Wednesday, 13 September 2017

Cunninghams Gap - Mt Cordeau and Bare Rock.

Wednesday 6 September

An early start saw us driving up the range to Cunninghams Gap at about 9 am. Mt Cordeau's Peak was sheer and dominated the skyline. I wondered how we would cope. It was a chilly, sunny morning, but the secluded picnic area we found was protected from the winds. We were enjoying the sun, bush, coffee, cake and the antics, of the rarly seen by me, satin bower birds so much, we could easily have spent the day relaxing here.

The adult male's glossy blue / black plumage was fluorescent in the sunlight and his violet blue iris's were stunning. The female, and males until 5 / 7 years are in contrast, an olive green.

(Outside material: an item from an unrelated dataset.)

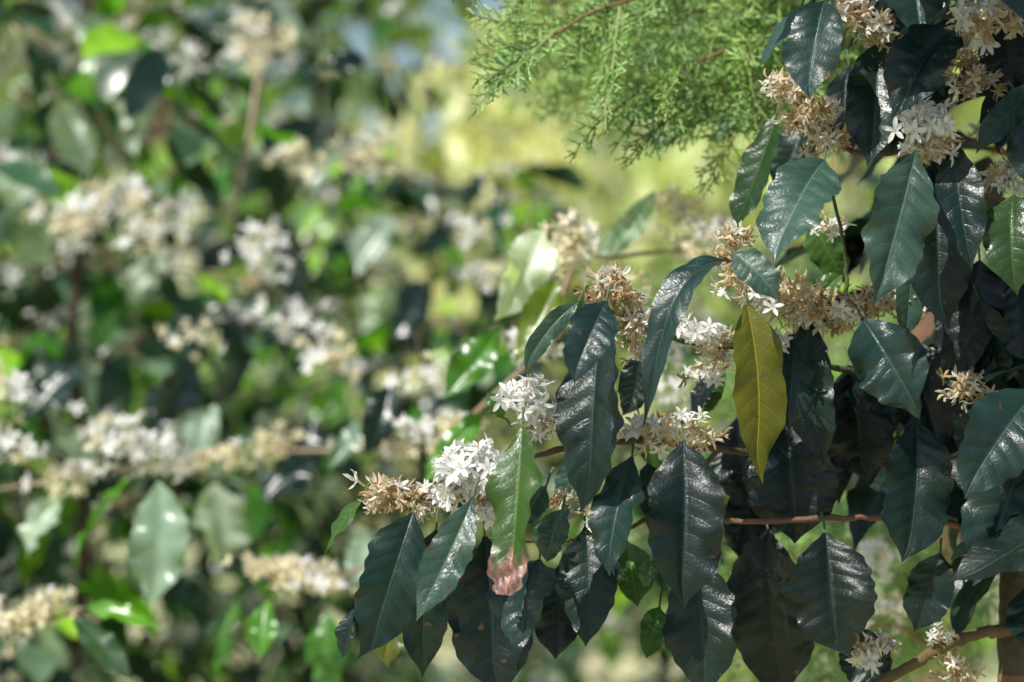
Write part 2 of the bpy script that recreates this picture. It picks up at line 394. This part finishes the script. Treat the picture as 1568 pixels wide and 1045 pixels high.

Not only is the bower bird incredibly beautiful, but it has an exceptional courtship.

"The male Satin Bowerbird is the best known of all the bowerbirds in Australia. This fame partially stems from its practice of building and decorating a bower to attract females. Consisting of two parallel walls of sticks, it is built on the ground, and is used as a courtship arena during the breeding season. The male decorates it with bright blue coloured objects that it collects; blue clothes pegs, drinking straws and bottle tops are among the favourite stolen items, while bright blue parrot feathers, flowers and brown snail shells, make up the majority of decorations away from human habitation. A mixture of chewed vegetable matter and saliva is used to paint the walls of the bower. The bower owner meticulously maintains it throughout the year. .
On the arrival of a female, the male Satin Bowerbird leaps into a ritualised display of exaggerated movements, such as strutting and bowing, with wings outstretched and quivering, and accompanied by a variety of mechanical-sounding calls, such as buzzing and rattling interspersed with mimicry. One of the bower decorations is usually carried in the male's bill. If impressed, the female moves into the bower avenue for mating and then leaves to perform the nesting duties on her own, while the male readies himself for courting more prospective females.
The female places a loose nest of sticks in a tree or bush, up to 30 m – 35 m above the ground."

Copied from 'Birds in Backyards' on Google.

Below, our destinations - Mt Cordeau Peak, as seen by us at its trail end. [south side]
                                       - Bare Rock, accessed from behind Mt Cordeau.

The northern side of Mt Cordeau, with its masses of white flowering grass heads.

The Trail
Contrary to appearance, the gradient on this trail was brilliant.  The relatively even path, wound its way around the back face of the peak, through a variety of palms, rainforest, grasses and stands of flowering grass heads. We could constantly hear the chilly westerly roaring, but thankfully we were mostly sheltered from its force. Just perfect hiking conditions.

The flora
It pays to look up.

The fauna
One unidentified, quite long snake, sun baking on the trail, but thankfully scared off by the noise we were making as we approached. I was leading and was alerted to its frantic exit, from the noise and movement of plants, as it nosed dived off the edge of the trail. I saw about 50 cm of its body in mid air.

The views - impressive!

And they just kept getting better.



Ascent completed successfully!

It was a 'heart' stopping day in so many ways. Here we are looking across to Mt Mitchell. We will return to ascend at a later date.

The final heart stopping moment was when I walked in my front door and discovered the full moon was just making its way above the horizon.

I think this would have to go near the top of our list of our best walks - a truely blissful day.

I would love to read your comment.


  1. Another wonderful walk you've shared. You manage to leave me with a feeling of participation with your excellent pictures. There's something about the forest parts of this one that reminded me of my childhood somehow--

  2. Lovely hike and great views as your reward! I enjoyed all the photos of you and your friends.

  3. Great day, fantastic photos, excellent summit

  4. OOh, I love joining you on your hikes. Shame I couldn't be there in person. Wonderful fauna and breathtaking views! Thank you for sharing your happy adventures Helen.